Sovyet işgalinde (1944-1991) tamamlanan binaların yan yana sıralandığı Old Town (Eski Kent) çok farklı bir auraya sahip. Ortodoks kiliseleri bile kendi başına ayrı birer mimari harika. Şehrin tarihi merkezinden uzaklaştıkça binalar daha çok Rus HLM mimari tarzlarını yansıtıyor (Habitasyon loyer modéré; Fransız kamu / özel konut birimleri). Bruninieku gibi daha pek çok sokakta bu tarz binalara rastlamanız olası. Orijinal adıyla Rigas Doms ya da Riga Katedrali, Daugava Nehri manzarası ile adeta göz dolduruyor. 25 Haziran 1211 senesinde yapımına başlanan bu gösterişli katedral, 1710 yılındaki Riga kuşatmasında inanılmaz hasar görmüş ve en son da 2011 senesinde kapsamlı bir restorasyon geçirmiş. Günümüzde Riga ve Navigasyon Tarigi Müzesi’ni de bünyesinde barındıran katedral için en az yarım gününüzü ayırmalısınız. Şehrin simgesi haline gelen Riga Kalesi ise 1330 senesinde inşa edilmekle birlikte geçmişten bugüne pek çok hükümdarın da resmi konutu olmuş.
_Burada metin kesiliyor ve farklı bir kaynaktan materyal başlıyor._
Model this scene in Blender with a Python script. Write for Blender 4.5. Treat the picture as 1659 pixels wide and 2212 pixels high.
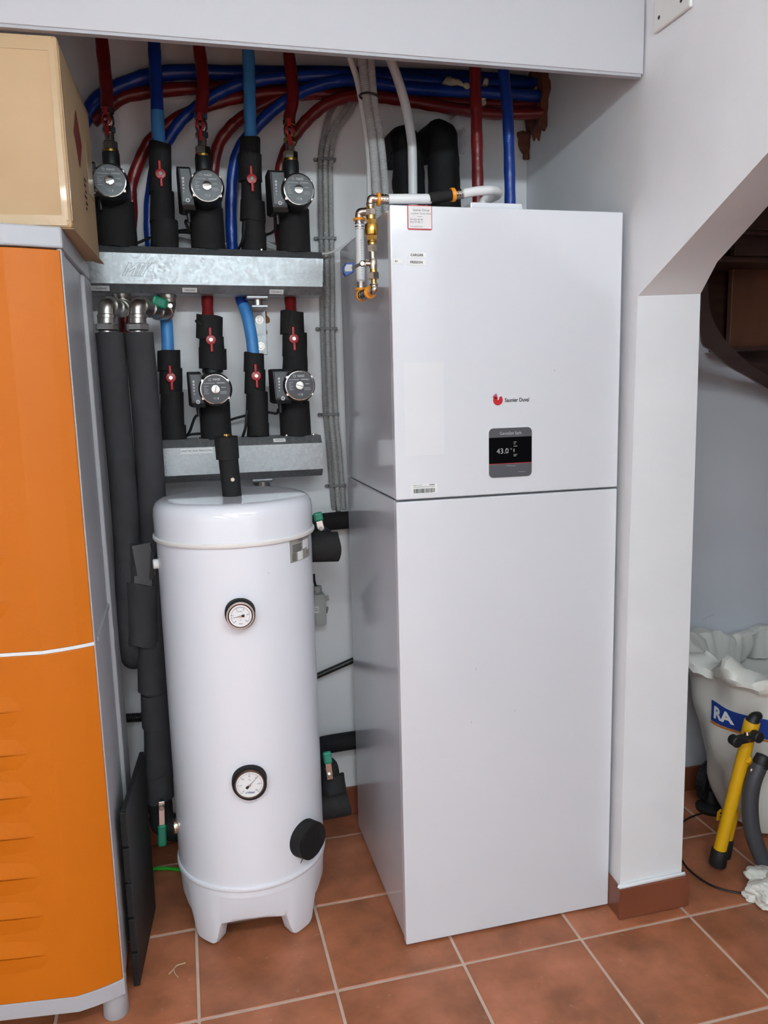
import bpy, bmesh, math, random
from mathutils import Vector as V, Matrix
random.seed(7)
for o in list(bpy.data.objects): bpy.data.objects.remove(o)
SC = bpy.context.scene
COL = SC.collection
# ---------------------------------------------------------------- camera
IW, IH, FPX = 1659.0, 2212.0, 1704.85
YAW, PITCH, ROLL = .2470, .1591, -.0252
CAM = V((-.4903, -1.8207, 1.4740))
cf = V((math.sin(YAW)*math.cos(PITCH), math.cos(YAW)*math.cos(PITCH), -math.sin(PITCH)))
r0 = V((math.cos(YAW), -math.sin(YAW), 0)); u0 = r0.cross(cf)
cr = r0*math.cos(ROLL)+u0*math.sin(ROLL); cu = cr.cross(cf)
cd = bpy.data.cameras.new('camera'); co = bpy.data.objects.new('camera', cd); COL.objects.link(co)
cd.sensor_fit = 'VERTICAL'; cd.sensor_height = 36.0; cd.lens = FPX/IH*36.0; cd.clip_start = .02
co.matrix_world = Matrix(((cr.x, cu.x, -cf.x, CAM.x), (cr.y, cu.y, -cf.y, CAM.y), (cr.z, cu.z, -cf.z, CAM.z), (0, 0, 0, 1)))
SC.camera = co
# ---------------------------------------------------------------- world, exposure
w = bpy.data.worlds.new('world'); SC.world = w; w.use_nodes = True
w.node_tree.nodes['Background'].inputs[0].default_value = (.8, .85, 1, 1)
w.node_tree.nodes['Background'].inputs[1].default_value = .25
SC.view_settings.view_transform = 'Standard'; SC.view_settings.look = 'None'
SC.view_settings.gamma = 1; SC.view_settings.use_curve_mapping = False
SC.view_settings.exposure = 0.55
LAMP_STRENGTH = 70.0
FILL_STRENGTH = 15.0
LAMP_Z = 2.30

# ---------------------------------------------------------------- measuring helpers (photo pixel -> point at a known depth)
def ray(x, y):
    return (cf*FPX + cr*(x-IW/2) + cu*(IH/2-y)).normalized()
def PX(x, y, Y=None, X=None, Z=None):
    d = ray(x, y)
    if Y is not None: t = (Y-CAM.y)/d.y
    elif X is not None: t = (X-CAM.x)/d.x
    else: t = (Z-CAM.z)/d.z
    return CAM + d*t
def M(px, p):            # size in metres of px pixels at point p
    return px*((p-CAM).dot(cf))/FPX
def on_cyl(x, y, c, R):  # first hit of a pixel's ray on a vertical cylinder
    d = ray(x, y); ox, oy = CAM.x-c[0], CAM.y-c[1]
    a = d.x*d.x+d.y*d.y; b = 2*(ox*d.x+oy*d.y); cc = ox*ox+oy*oy-R*R
    t = (-b-math.sqrt(max(0, b*b-4*a*cc)))/(2*a)
    p = CAM+d*t
    return p, V((p.x-c[0], p.y-c[1], 0)).normalized()

# ---------------------------------------------------------------- materials
def lin(c):
    return tuple(((v/255)/12.92 if v/255 <= .04045 else ((v/255+.055)/1.055)**2.4) for v in c)
MATS = {}
def mat(name, rgb, rough=.5, metal=0, coat=0, bump=0, bscale=60, var=0, vscale=6, spec=.5, trans=0, emis=None, ior=1.5, var2=None, stretch=None):
    m = bpy.data.materials.new(name); m.use_nodes = True; MATS[name] = m
    nt = m.node_tree; b = nt.nodes['Principled BSDF']
    c = lin(rgb)
    b.inputs['Base Color'].default_value = (*c, 1); b.inputs['Roughness'].default_value = rough
    b.inputs['Metallic'].default_value = metal; b.inputs['Coat Weight'].default_value = coat
    b.inputs['Coat Roughness'].default_value = .05; b.inputs['Specular IOR Level'].default_value = spec
    b.inputs['Transmission Weight'].default_value = trans; b.inputs['IOR'].default_value = ior
    if emis:
        b.inputs['Emission Color'].default_value = (*emis[0], 1); b.inputs['Emission Strength'].default_value = emis[1]
    geo = nt.nodes.new('ShaderNodeNewGeometry')
    vec = geo.outputs['Position']
    if stretch:
        mp = nt.nodes.new('ShaderNodeVectorMath'); mp.operation = 'MULTIPLY'; mp.inputs[1].default_value = stretch
        nt.links.new(vec, mp.inputs[0]); vec = mp.outputs[0]
    if var:
        n = nt.nodes.new('ShaderNodeTexNoise'); n.inputs['Scale'].default_value = vscale; n.inputs['Detail'].default_value = 5
        nt.links.new(vec, n.inputs['Vector'])
        rp = nt.nodes.new('ShaderNodeValToRGB')
        rp.color_ramp.elements[0].position = .3; rp.color_ramp.elements[1].position = .7
        lo = lin(var2) if var2 else tuple(x*(1-var) for x in c); hi = c if var2 else tuple(min(1, x*(1+var*.6)) for x in c)
        rp.color_ramp.elements[0].color = (*lo, 1); rp.color_ramp.elements[1].color = (*hi, 1)
        nt.links.new(n.outputs['Fac'], rp.inputs['Fac']); nt.links.new(rp.outputs['Color'], b.inputs['Base Color'])
    if bump:
        n2 = nt.nodes.new('ShaderNodeTexNoise'); n2.inputs['Scale'].default_value = bscale; n2.inputs['Detail'].default_value = 4
        nt.links.new(vec, n2.inputs['Vector'])
        bp = nt.nodes.new('ShaderNodeBump'); bp.inputs['Strength'].default_value = bump; bp.inputs['Distance'].default_value = .004
        nt.links.new(n2.outputs['Fac'], bp.inputs['Height']); nt.links.new(bp.outputs['Normal'], b.inputs['Normal'])
    return m
mat('wall_white', (228, 227, 230), .6, bump=.25, bscale=22, var=.03, vscale=3)
mat('pillar_white', (238, 238, 241), .55, bump=.7, bscale=11, var=.03, vscale=5)
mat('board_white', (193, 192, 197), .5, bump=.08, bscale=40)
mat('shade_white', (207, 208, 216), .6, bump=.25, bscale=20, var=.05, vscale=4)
mat('niche_white', (244, 243, 245), .55, bump=.2, bscale=16, var=.06, vscale=3)
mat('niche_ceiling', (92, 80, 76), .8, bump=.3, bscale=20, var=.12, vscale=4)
mat('room_white', (240, 240, 240), .7)
mat('unit_white', (219, 219, 225), .09, bump=.05, bscale=150, coat=.2)
mat('unit_side', (205, 206, 214), .12, bump=.02, bscale=260, coat=.4)
mat('tank_white', (232, 232, 240), .3, coat=.3)
mat('lid_white', (234, 234, 242), .08, coat=.5)
mat('base_white', (228, 228, 236), .4)
mat('cream_ring', (238, 234, 232), .4)
mat('foam_black', (30, 29, 30), .8, bump=.25, bscale=140, var=.15, vscale=20, spec=.3)
mat('foam_grey', (62, 61, 64), .85, bump=.2, bscale=160, var=.12, vscale=18, spec=.25)
mat('foam_dark', (20, 19, 20), .75, bump=.25, bscale=120, spec=.3)
mat('tape_grey', (88, 87, 90), .6, bump=.15, bscale=60, var=.1, vscale=20)
mat('pump_black', (24, 24, 26), .45, bump=.1, bscale=200)
mat('pump_grey', (70, 72, 76), .4)
mat('plate_dark', (58, 59, 64), .3)
mat('print_light', (190, 190, 192), .5)
mat('print_dark', (40, 40, 44), .5)
mat('pipe_red', (112, 20, 22), .32, bump=.5, bscale=45, var=.25, vscale=14)
mat('pipe_blue', (14, 54, 142), .3, bump=.5, bscale=45, var=.25, vscale=14)
mat('pipe_blue_light', (66, 138, 206), .45, bump=.35, bscale=40, var=.12, vscale=14)
mat('lever_red', (165, 26, 34), .35)
mat('lever_green', (18, 130, 98), .4)
mat('lever_blue', (24, 62, 140), .4)
mat('steel', (178, 172, 166), .32, metal=1, bump=.05, bscale=120)
mat('chrome', (215, 212, 208), .12, metal=1)
mat('nickel', (200, 190, 176), .22, metal=1)
mat('brass', (206, 162, 84), .24, metal=1)
mat('clip_orange', (238, 150, 30), .4)
mat('pex_white', (228, 228, 230), .35)
mat('cable_white', (215, 214, 212), .45)
mat('cable_black', (22, 22, 24), .45)
mat('conduit_grey', (176, 175, 174), .5)
mat('conduit_dark', (150, 149, 149), .55)
mat('clip_grey', (120, 120, 122), .5)
mat('cardboard', (196, 165, 128), .75, bump=.12, bscale=30, var=.06, vscale=5, var2=(184, 152, 116))
mat('box_tape', (188, 158, 120), .3, coat=.2, bump=.3, bscale=30)
mat('box_print', (120, 40, 36), .7)
mat('cab_orange', (196, 104, 8), .5, spec=.3, bump=.06, bscale=180, var=.04, vscale=3)
mat('cab_grey', (176, 176, 182), .42, bump=.08, bscale=160)
mat('panel_black', (26, 26, 28), .6, bump=.2, bscale=200)
mat('foam_cream', (206, 196, 168), .8, bump=.7, bscale=40, var=.15, vscale=20)
mat('brick_rough', (112, 66, 50), .9, bump=1, bscale=40, var=.35, vscale=18)
mat('wood_dark', (62, 40, 32), .4, bump=.2, bscale=30, var=.35, vscale=4, stretch=(1, 1, 9))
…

Resmi para biriminin Euro ve resmi dilinin de Letonca olduğu Riga’da Rusça ve Polonyaca dilleri de yaygın bir şekilde konuşuluyor. Soğuk iklim kuşağında yer alan ve kış aylarında sıcaklıkların -25 santigrat dereceye kadar gerilediği Riga’ya ya ilkbahar ya da yaz aylarında gitmenizde fayda var. Hem Antalya hem de İstanbul’dan direkt uçuşların gerçekleştiği Letonya’nın başkenti Riga’ya diğer Avrupa şehirleri üzerinden ulaşmak da mümkün. Şehir merkezine yaklaşık 30 dakikalık sürüş mesafesinde olan Riga Uluslararası Havalimanı’na vardıktan sonra tek yapmanız gereken, taksi veya toplu taşıma araçlarını kullanmak. Bir diğer seçenek de (tabii şehirde kalacağınız süreye bağlı) havalimanından araç kiralamayı da düşünebilirsiniz.
Düşük bütçeli gezginlerin genellikle hostelleri tercih ettiği Riga’da şehir merkezinde yer alan lüks oteller de bulunuyor. Her bütçeye uygun konaklama tesisinin olduğu Riga’da her yere yakın mesafede olmak istiyorsanız eğer Old Town’daki otelleri araştırabilirsiniz. Şehir içi ulaşımda genellikle tramvay, troleybüs ve otobüslerin kullanıldığı şehirde kısa mesafeler için taksileri de tercih edebilirsiniz.
Umuma mahsus (bordo) pasaport sahibi Türk vatandaşlarının Letonya/Riga ziyaretleri için Schengen vizesi almaları gerekiyor. Siyah, Gri ve Yeşil pasaport sahipleri ise 90 günü aşmayan seyahatlerinde vizeden muaflar.